Update: On October 10, 2013, Governor Brown vetoed AB 300.

Consumer Federation of California opposes AB 300 (Perea), which would impose a surcharge on pre-paid cell phones.

Public purpose programs like LifeLine, California Teleconnect, and the Deaf and Disabled Fund are crucial for many Californians. However, the state’s surcharge collection process is in place in order to keep these and other vital programs funded.

Unfortunately, AB 300 would create a complicated and expensive structure for the collection and payment of surcharges for the state’s public purpose programs.

This overly complicated and unnecessary surcharge collection structure will mandate a shift of the burden of surcharge payment onto the bills of the California consumer. Providers of prepaid mobile telephony services, including companies such as Tracfone, Virgin Mobile/Assurance, Verizon Wireless and Nexus/Reachout Wireless, currently support the state’s public purpose programs through a surcharge on intrastate revenue.

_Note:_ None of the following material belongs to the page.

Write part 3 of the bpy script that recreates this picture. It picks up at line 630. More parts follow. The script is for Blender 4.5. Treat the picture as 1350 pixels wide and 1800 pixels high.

The California Public Utilities Commission and other state agencies already collect millions of dollars from these carriers for programs.

These changes are not only expensive, but also unnecessary. Currently, prepaid wireless companies typically pay these surcharges directly to the California Public Utilities Commission or to the Board of Equalization without the involvement of retailers.

Because the Commission currently collects these surcharges, the changes from this bill will only serve to benefit the carriers. The over 40 pages of AB 300 creates a structure that is completely unnecessary to accomplish the purported goal of collecting and remitting these public purpose program surcharges.

Existing legislative funds described in the Public Utilities Code currently support these critical programs and yet this new structure will cost millions of dollars in administrative expenses (the Board of Equalization alone estimates costs at over $10 million a year for the next five years) and will push the surcharges directly onto the customers’ bills. Further, it will take significant investigation and potential litigation to ensure that the end user is not being charged twice for these surcharges.

AB 300 would ultimately create more problems than it would solve, for both companies and ratepayers.